Alexander Alekhine – Alekhine, born in 1892, learned to play sometime between ages 6-7.  He was born in Moscow to wealthy aristocratic family.  ,He became the fourth world champion after defeating Capablanca in 1927 at age 35.  At the time, Capablanca was considered to be unbeatable.  Alekhine studied hard for many years and lost many games, but he slowly raised his rating a little bit at a time.  Alekhine died in Portugal in poverty.  He was the only chess champion to die with the title.  In 1922, he had such a poor result in a tournament that nearly gave up chess forever thinking he would never be able to achieve his dream of becoming the world champion.  Alekhine’s greatest strength was his work ethic.  He studied relentlessly.  It is because of Alekhine that players today must study openings, study opponent’s weaknesses, psychologically prepare for matches.  For people to play with Alekhine, they had to work just as hard as Alekhine did and the practice has continued ever since.

Gary Kasparov – Kasparov was born in 1963 and studied and patterned his own play after Akekhine.  He took the title from Anatoly Karpov at only 22 years old in 1985.  Becoming the world champion at this age beat Mikhial Tal’s record as the youngest world champion.

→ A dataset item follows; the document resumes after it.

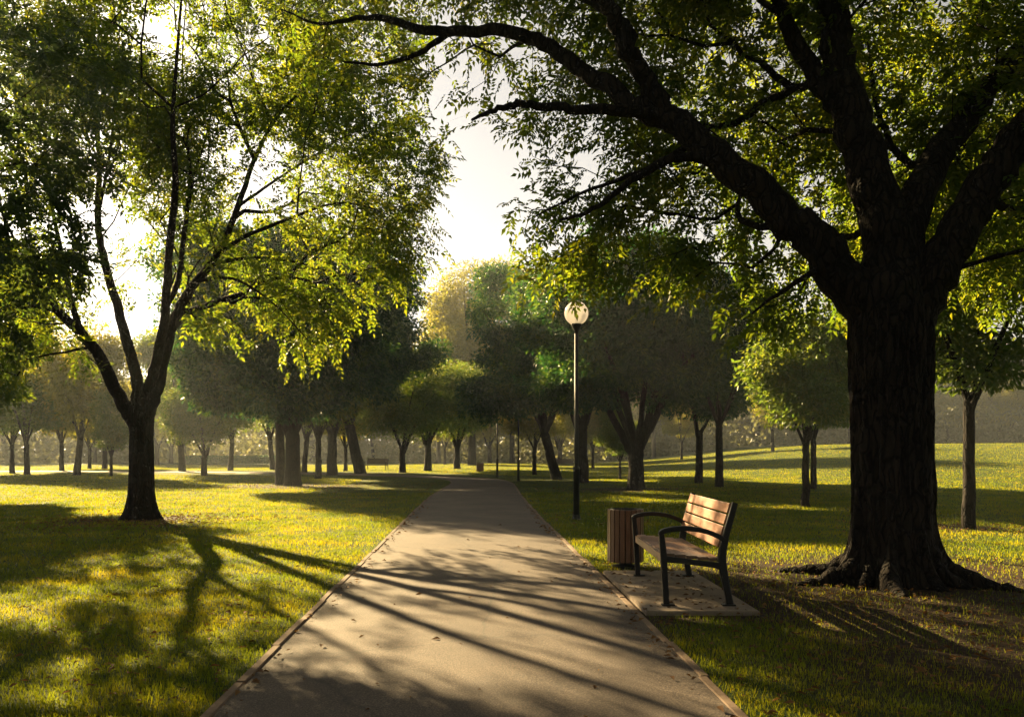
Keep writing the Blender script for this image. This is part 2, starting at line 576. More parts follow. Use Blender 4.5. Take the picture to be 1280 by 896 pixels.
# --- the big tree beside the bench -------------------------------------------------
def big_tree():
    t = Tree(); Y = 8.9
    base = W(1116, 722, Y); base[2] = 0
    trunk = t.limb([(W(1114, 560, Y), .39), (W(1112, 470, Y), .40), (W(1110, 410, Y), .42), (W(1112, 360, Y), .36)], n=4, wob=0)
    fork = trunk[-1]; low = trunk[-5]
    first = len(t.p)
    L = []
    # long left limb over the path
    a = t.limb([(W(1100, 420, Y), 0.292), (W(1040, 330, Y + .05), 0.232), (W(975, 262, Y + .1), 0.194), (W(905, 205, Y + .2), 0.172), (W(842, 152, Y + .3), 0.150),
                (W(790, 128, Y + .4), 0.116), (W(735, 92, Y + .6), 0.099), (W(680, 55, Y + .8), 0.086), (W(620, 38, Y + 1.0), 0.073), (W(545, 40, Y + 1.2), 0.060),
                (W(470, 22, Y + 1.5), 0.039), (W(400, 30, Y + 1.8), 0.019), (W(352, 12, Y + 2.0), 0.010)], low, wob=.025)
    # upright from that limb
    t.limb([(W(842, 152, Y + .3), 0.120), (W(815, 112, Y + .25), 0.112), (W(785, 60, Y + .1), 0.099), (W(760, 10, Y - .1), 0.086), (W(720, -60, Y - .3), 0.069), (W(650, -150, Y - .5), 0.043)], a[24])
    t.limb([(W(790, 45, Y + .1), 0.069), (W(760, 15, Y + .5), 0.060), (W(690, -25, Y + .9), 0.043), (W(620, -60, Y + 1.3), 0.026)], t.near(W(785, 60, Y + .1)))
    # lower side limb
    t.limb([(W(830, 146, Y + .3), 0.086), (W(775, 138, Y + .2), 0.065), (W(715, 136, Y + .1), 0.052), (W(655, 130, Y), 0.043), (W(618, 138, Y), 0.030), (W(590, 150, Y), 0.015)], a[25])
    t.limb([(W(560, 42, Y + 1.2), 0.043), (W(525, 66, Y + 1.1), 0.033), (W(480, 80, Y + 1.1), 0.024), (W(430, 78, Y + 1.2), 0.013)], t.near(W(560, 40, Y + 1.2)))
    # drooping limbs under the long one
    t.limb([(W(900, 205, Y + .2), 0.077), (W(845, 198, Y + .1), 0.052), (W(790, 225, Y), 0.039), (W(740, 262, Y - .1), 0.026), (W(700, 275, Y - .2), 0.014)], a[19])
    t.limb([(W(870, 178, Y + .25), 0.043), (W(800, 215, Y + .6), 0.030), (W(730, 240, Y + .9), 0.019), (W(670, 270, Y + 1.1), 0.010)], a[21])
    t.limb([(W(1035, 330, Y), 0.043), (W(1000, 350, Y - .2), 0.030), (W(965, 372, Y - .5), 0.019), (W(940, 392, Y - .6), 0.010)], a[7])
    # central stem
    c = t.limb([(W(1112, 400, Y), 0.327), (W(1112, 320, Y + .1), 0.284), (W(1092, 235, Y + .25), 0.249), (W(1066, 150, Y + .4), 0.215), (W(1048, 70, Y + .5), 0.189), (W(1038, -10, Y + .5), 0.163), (W(1030, -100, Y + .3), 0.120), (W(1000, -220, Y), 0.069)], low, wob=.02)
    t.limb([(W(1060, 140, Y + .4), 0.129), (W(1020, 95, Y + .5), 0.112), (W(990, 40, Y + .6), 0.095), (W(960, -20, Y + .8), 0.069), (W(900, -110, Y + 1), 0.043)], t.near(W(1066, 150, Y + .4)))
    t.limb([(W(1010, 105, Y + .6), 0.052), (W(960, 125, Y + .9), 0.047), (W(910, 158, Y + 1.2), 0.039), (W(840, 145, Y + 1.5), 0.026), (W(780, 125, Y + 1.8), 0.015)], t.near(W(1020, 95, Y + .5)))
    t.limb([(W(1105, 275, Y), 0.052), (W(1060, 295, Y + .6), 0.039), (W(1010, 285, Y + 1.2), 0.026), (W(950, 250, Y + 1.8), 0.014)], t.near(W(1105, 275, Y + .2)))
    # right-centre stem
    t.limb([(W(1122, 340, Y), 0.258), (W(1138, 270, Y + .2), 0.206), (W(1172, 195, Y + .5), 0.172), (W(1222, 130, Y + .8), 0.142), (W(1275, 60, Y + 1.1), 0.112), (W(1330, -30, Y + 1.3), 0.077), (W(1370, -120, Y + 1.4), 0.043)], fork, wob=.02)
    t.limb([(W(1160, 215, Y + .4), 0.052), (W(1120, 190, Y + .9), 0.043), (W(1095, 130, Y + 1.5), 0.034), (W(1085, 50, Y + 2), 0.022)], t.near(W(1165, 205, Y + .5)))
    # right stem
    t.limb([(W(1125, 420, Y), 0.292), (W(1165, 345, Y - .05), 0.241), (W(1215, 262, Y - .1), 0.215), (W(1262, 190, Y - .2), 0.189), (W(1320, 110, Y - .3), 0.155), (W(1390, 20, Y - .4), 0.112), (W(1440, -80, Y - .4), 0.060)], low, wob=.02)
    t.limb([(W(1225, 240, Y - .1), 0.052), (W(1268, 262, Y + .5), 0.039), (W(1320, 250, Y + 1.2), 0.026), (W(1390, 260, Y + 1.8), 0.013)], t.near(W(1220, 255, Y)))
    E = [((470, 0, 10.2), (1.9, 2.0, .85), 9), ((545, 95, 10.2), (.9, 1.4, .55), 7), ((690, 55, 10), (1.7, 2.0, 1.0), 12), ((735, 225, 9.8), (1.15, 1.8, .85), 13), ((715, 320, 9.9), (.75, 1.0, .4), 12),
         ((840, 265, 10.3), (1.1, 1.7, .9), 13), ((900, 100, 10.8), (1.8, 2.0, 1.6), 14), ((960, 370, 9.4), (.55, .9, .55), 12), ((770, 325, 9.8), (1.2, 1.0, .42), 14), ((965, 405, 9.3), (.48, .8, .42), 14), ((1000, 250, 11.2), (1.2, 1.5, 1.4), 13),
         ((1180, 150, 11.0), (1.9, 1.9, 2.0), 16), ((1090, -180, 9.0), (3.2, 3.0, 1.7), 12), ((1340, 130, 9.0), (1.3, 2.2, 2.2), 12), ((800, -160, 9.4), (3.0, 2.8, 1.3), 12), ((540, -120, 10), (2.0, 2.4, .8), 12),
         ((1080, 330, 11.6), (1.0, 1.0, .9), 11), ((1240, 330, 11.5), (.9, 1.0, .8), 11)]
    T = []
    for (c0, r, dens) in E:
        n = int(4.19 * r[0] * r[1] * r[2] * dens * 1.5)
        T.append(ellips(W(*c0), r, n, .3))
    T = np.vstack(T)
    T = thin_tips(T, .85, .30, 5.1)
    px, py = screen(T)
    limY = np.interp(px, [350, 1110], [10.9, 8.9]) + .15
    T = T[~((px < 600) & (py > 165)) & (T[:, 2] > 2.9) & ((T[:, 1] > limY) | (py < -60) | (px > 1300) | ((py > 300) & (px < 1020)))]
    t.grow(T, first=first, bf=.25, seg=.4, up=-.04)
    t.radii(.005, 2.15, .10)
    P = np.array(t.p); D = np.array(t.dir); rr = np.array(t.r); fx = np.array(t.fix)
    sel = np.where((~fx) & (rr < .0125))[0]
    sel = np.repeat(sel, 5)
    j = P[sel] - D[sel] * rng.random((len(sel), 1)) * .3 + rng.normal(0, .11, (len(sel), 3))
    geo = sprays(j, D[sel], 4, .26, .104, .046, .7)
    lob = [(math.pi * 1.07, .36, .22), (math.pi * 1.34, .30, .18), (math.pi * 1.63, .20, .16), (math.pi * 1.90, .38, .20), (math.pi * .3, .35, .25), (math.pi * .68, .35, .25)]
    for a_, L_, r_ in ((1.07, 1.3, .13), (1.34, 1.15, .10), (1.63, .75, .06), (1.90, 1.45, .13), (1.78, .95, .09), (.3, 1.4, .15), (.68, 1.3, .14), (1.2, .8, .08)):
        a_ = a_ * math.pi; u_ = np.array([math.cos(a_), math.sin(a_), 0]); v_ = np.array([-u_[1], u_[0], 0]); k_ = rng.normal(0, .10)
        o_ = np.array([base[0], Y, 0])
        t.limb([(o_ + u_ * .22 + [0, 0, .60], r_ * 1.0), (o_ + u_ * .46 + [0, 0, .18], r_ * .95), (o_ + u_ * (.52 + (L_ - .5) * .4) + v_ * k_ + [0, 0, .015], r_ * .72), (o_ + u_ * (.52 + (L_ - .5) * .75) + v_ * k_ * 2.2 + [0, 0, -.03], r_ * .55), (o_ + u_ * L_ + v_ * k_ * 3.2 + [0, 0, -.06], r_ * .35)], -1, wob=.02)
    top = W(1112, 385, Y)
    ex = flared_trunk((base[0], Y), [(-.12, .50), (0, .47), (.3, .42), (.8, .395), (1.4, .395), (2.1, .40), (2.7, .425), (3.05, .40), (top[2], .30)], lob, ns=150, nz=130, ridge=.05, top_shift=(top[0] - base[0], 0))
    return finish_tree(t, 'old_tree', (base[0], Y, 0), M['bark_hero'], M['leaf_hero'], geo,
                       'massive dark tree with flared roots and spreading limbs behind the wooden bench', extra=ex)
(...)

Kasparov is an outspoken opponent of Vladimir Putin.  He was awarded the U.N.s Human Rights award in 2013.  Kasparov lost the world championship title to Vladimir Kramnik in 2000 but remained the worlds top rated player until he retired in 2005.

Mikhail Tal – Became the youngest world champion at the age of 23(at that time).  His attacking style was so violent that his play was considered to be incorrect.  His fellow grand-masters thought they only needed to get used to his style of playing.  They figured that after they learned his style, he would be easily defeated.  He lived during the “Russian System” where Russian Players were housed and paid by Russia to play chess as their primary job.

What did I learn from my research?  World champions come from all different backgrounds, had many different styles, and had varying talents and work ethics.